For the past several years, the vending industry has been perfecting the technology that offers operators the same sort of information and control. It is possible today to equip route drivers with handheld computers that will prompt them through the restocking of each machine, record the items they replace, and upload that information at the end of the day. The office computer then can prepare sales reports providing the same sort of line-item sales data that is enjoyed by club stores and supermarkets.

The role of product categories in a snack machine is, perhaps, not as evident as in our example above, but everyone who ever has looked for a chocolate bar in a vending machine, and not found one, knows that it is crucial to customer satisfaction. A great deal of work has been done in classifying the various sorts of candy and snacks available to operators, and in defining categories that should be present in each machine in order to satisfy the diverse tastes of vending patrons. Less popular categories will command fewer slots, but they must be represented, or sales will be lost - and customers will be dissatisfied.

The organization of sales data often takes the form of a "planogram." The difficulty with this term is that it is applied to different things, which can cause confusion in talking about it. Many very astute and progressive operators say that they don't use "planograms." The kind of "planogram" they don't use is a standard map of the snack machine, with every slot assigned an item by someone in the front office. They regard this, quite rightly, as excessively rigid, making it impossible to satisfy the very different clienteles of (say) a foundry and an insurance data processing center.

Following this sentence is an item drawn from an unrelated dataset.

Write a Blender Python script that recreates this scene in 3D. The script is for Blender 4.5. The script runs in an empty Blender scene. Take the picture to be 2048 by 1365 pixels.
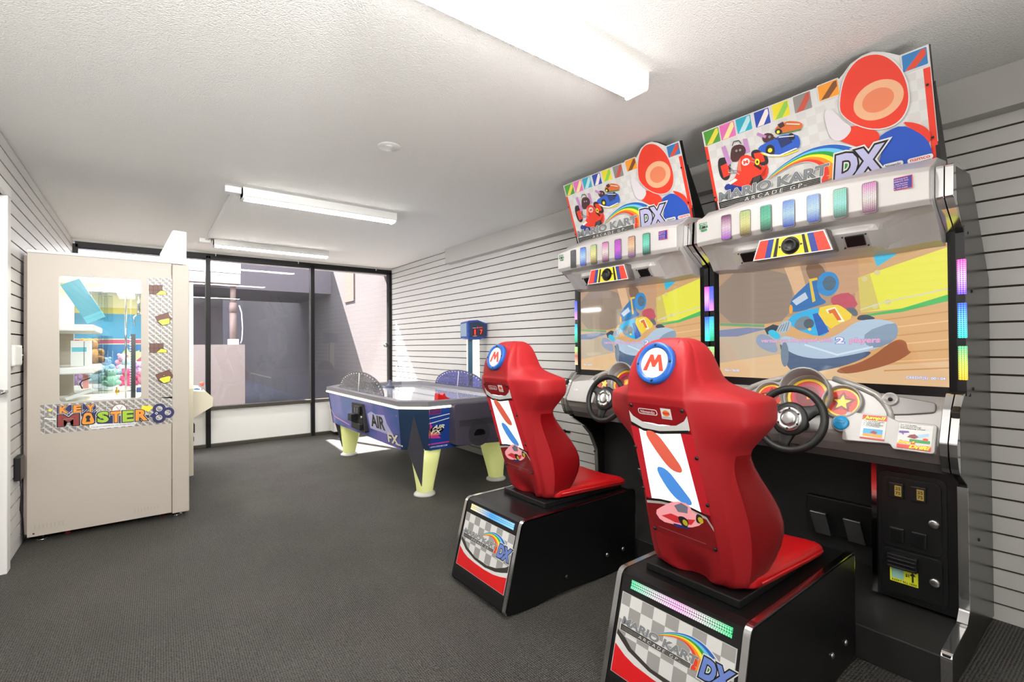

Equally progressive and astute operators who report using "planograms" use something quite different from a one-size-fits-all map. They identify a core of leading brands, within each category, that will sell rapidly in any location. They adjust the amount of space in the machine assigned to each category to reflect the clientele it serves, and they make sure that the items surrounding the "core" brands vary to meet specific location preferences, and to insure the kind of product rotation that maintains customer interest. They either rely on their drivers to choose those variable items, or use service-by-service sales analysis to pinpoint unproductive selections, then change the "planogram" accordingly.

At one end of the spectrum, then, is a "planogram" that is too rigid to reflect the present diversity of patron preferences. At the other is a "planogram" that's different for every machine, which many vendors would regard as unworkable anarchy.

It would have been, ten years ago. However, today's data collection and analysis tools make it possible, if due attention is paid to categories. The objective is to reduce the number of slow-moving items in the warehouse to an irreducible minimum. If a certain number of patrons ask for items that fall within a minor category, it usually is possible to satisfy all of them with one strong brand within that category. And, of course, it always will be necessary to provide a highly unusual item that the location decision-maker really likes. The old strategy of periodically buying a case of the product and simply presenting it to him or her remains workable.

It might be argued that a "planogram" that is different for each machine is not a "planogram" at all. But it does not matter what it's called. The object is to know exactly what is in every machine, to know its velocity, and to adjust menus whenever necessary, in order to maximize sales.